Je m’étais promis, il y a très longtemps, de faire quelque chose avec ces petits paradis portatifs, ça aura été un livre, je n’y songeais pas. Je sais aujourd’hui que ce livre a voyagé ; ici tout près, à Corcelles, à Ropraz et à Peney ; mais aussi plus loin, sur les rives du Tage et de l’Atlantique, des deux côtés de la Bretagne, à Berlin, en Lorraine, au bord de la Méditerranée. Que vouloir de plus !
J’ai fait de belles rencontres, ce livre a réveillé des souvenirs, j’ai reçu des cadeaux – parfois un tesson, parfois une boîte qui débordait –, le livre d’une artiste qui en a fait des choses extraordinaires, des témoignages de reconnaissance.

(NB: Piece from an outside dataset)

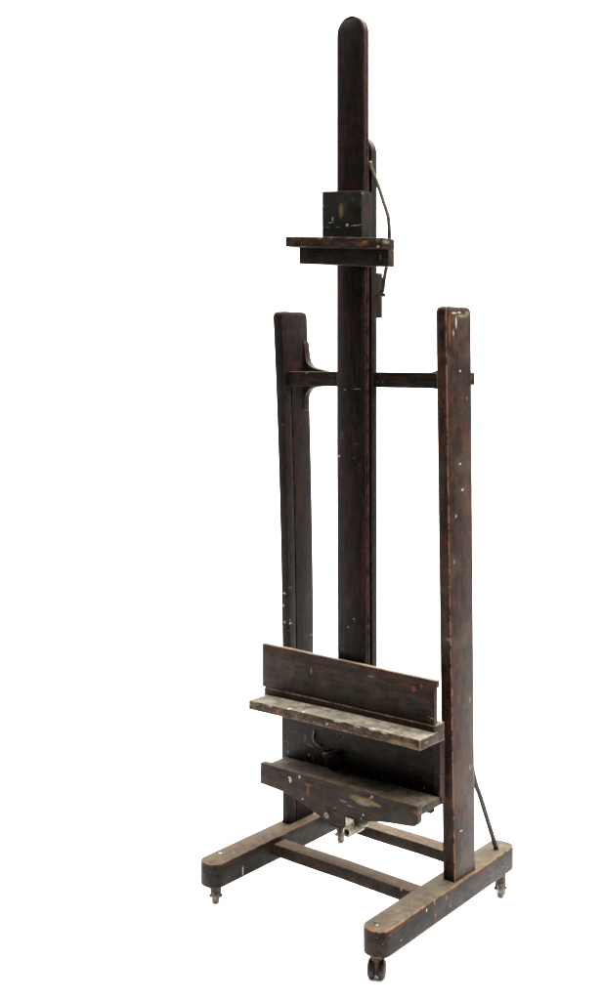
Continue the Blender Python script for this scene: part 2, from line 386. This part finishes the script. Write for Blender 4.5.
# ------------------------------------------------------------------ mesh helpers
def finish(bm, name, mat, parent=None, bevel=0.0, seg=2, ang=35, smooth=True):
    bmesh.ops.remove_doubles(bm, verts=bm.verts, dist=1e-5)
    bmesh.ops.recalc_face_normals(bm, faces=bm.faces)
    if bevel:
        ed = [e for e in bm.edges if len(e.link_faces) == 2 and e.calc_face_angle(0) > math.radians(ang)]
        bmesh.ops.bevel(bm, geom=ed, offset=bevel, segments=seg, profile=.6, affect='EDGES', clamp_overlap=True)
    me = bpy.data.meshes.new(name); bm.to_mesh(me); bm.free()
    if smooth:
        for p in me.polygons: p.use_smooth = True
        try: me.set_sharp_from_angle(angle=math.radians(38))
        except Exception: pass
    me.materials.append(mat)
    o = bpy.data.objects.new(name, me); col.objects.link(o)
    if parent: o.parent = parent
    return o

def loft(rings, bm=None):
    bm = bm or bmesh.new()
    vs = [[bm.verts.new(p) for p in r] for r in rings]
    n = len(vs[0])
    for a, b in zip(vs, vs[1:]):
        for i in range(n): bm.faces.new((a[i], a[(i + 1) % n], b[(i + 1) % n], b[i]))
    bm.faces.new(vs[0][::-1]); bm.faces.new(vs[-1])
    return bm

def box(x0, x1, y0, y1, z0, z1, bm=None, cuts=0, wob=0.0, axis=0):
    """a box; with cuts, divided along `axis` and each section moved by up to wob (hand-planed wood)"""
    lo, hi = [x0, y0, z0], [x1, y1, z1]; u, v = [i for i in range(3) if i != axis]
    rings = []
    for k in range(cuts + 2):
        t = k / (cuts + 1); r = []
        du, dv = (random.uniform(-wob, wob), random.uniform(-wob, wob)) if wob else (0, 0)
        for a, b in ((lo[u], lo[v]), (hi[u], lo[v]), (hi[u], hi[v]), (lo[u], hi[v])):
            p = [0, 0, 0]; p[axis] = lo[axis] + t * (hi[axis] - lo[axis]); p[u] = a + du; p[v] = b + dv; r.append(tuple(p))
        rings.append(r)
    return loft(rings, bm)

def extrude(poly, axis, a, b, bm=None):
    """poly: 2D outline in the two other axes"""
    def P(q, t):
        return {'x': (t, q[0], q[1]), 'y': (q[0], t, q[1]), 'z': (q[0], q[1], t)}[axis]
    return loft([[P(q, a) for q in poly], [P(q, b) for q in poly]], bm)

def cyl(p0, p1, r0, r1=None, n=20, bm=None):
    r1 = r0 if r1 is None else r1
    p0, p1 = Vector(p0), Vector(p1); d = (p1 - p0).normalized()
    a = d.orthogonal().normalized(); b = d.cross(a)
    f = lambda p, r: [tuple(p + a * r * math.cos(2 * math.pi * i / n) + b * r * math.sin(2 * math.pi * i / n)) for i in range(n)]
    return loft([f(p0, r0), f(p1, r1)], bm)

def lathe(p0, axis, prof, n=28, bm=None):
    """prof: (distance along axis, radius)"""
    p0, d = Vector(p0), Vector(axis).normalized(); a = d.orthogonal().normalized(); b = d.cross(a)
    return loft([[tuple(p0 + d * t + a * r * math.cos(2 * math.pi * i / n) + b * r * math.sin(2 * math.pi * i / n)) for i in range(n)] for t, r in prof], bm)

def tube(pts, r, flat=1.0, n=10, bm=None, sub=6):
    P = [Vector(p) for p in pts]; Q = []
    for i in range(len(P) - 1):
        p0, p1, p2, p3 = P[max(i - 1, 0)], P[i], P[i + 1], P[min(i + 2, len(P) - 1)]
        for k in range(sub):
            t = k / sub
            Q.append(.5 * ((2 * p1) + (-p0 + p2) * t + (2 * p0 - 5 * p1 + 4 * p2 - p3) * t * t + (-p0 + 3 * p1 - 3 * p2 + p3) * t ** 3))
    Q.append(P[-1]); rings = []
    for i, q in enumerate(Q):
        d = (Q[min(i + 1, len(Q) - 1)] - Q[max(i - 1, 0)]).normalized()
        a = Vector((0, 1, 0)); a = (a - d * a.dot(d)).normalized() if abs(d.y) < .95 else d.orthogonal().normalized()
        b = d.cross(a)
        rings.append([tuple(q + a * r * flat * math.cos(2 * math.pi * k / n) + b * r * math.sin(2 * math.pi * k / n)) for k in range(n)])
    return loft(rings, bm)

def tilt(o, deg, piv):
    """planed out of square: its long edges drop towards +x while its ends stay plumb"""
    for v in o.data.vertices: v.co.z -= math.tan(math.radians(deg)) * (v.co.x - piv[0])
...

Je rencontre demain quelques personnes qui font partie d’un groupe de lecture, à Peney. L’une d’elle me demande de ne pas oublier quelques tessons à montrer, je me réjouis. Ma mère est morte en été 2003, elle faisait partie de ce groupe de lecture, activement, elle aimait lire. Elle ne se doutait pas que je rejoindrai ses amies un jour, pour parler d’un livre que ni elle ni moi n’imaginions, je crois qu’elle l’aurait aimé. Si les belles histoires n’ont pas de fin, elles n’ont pas non plus vraiment commencé.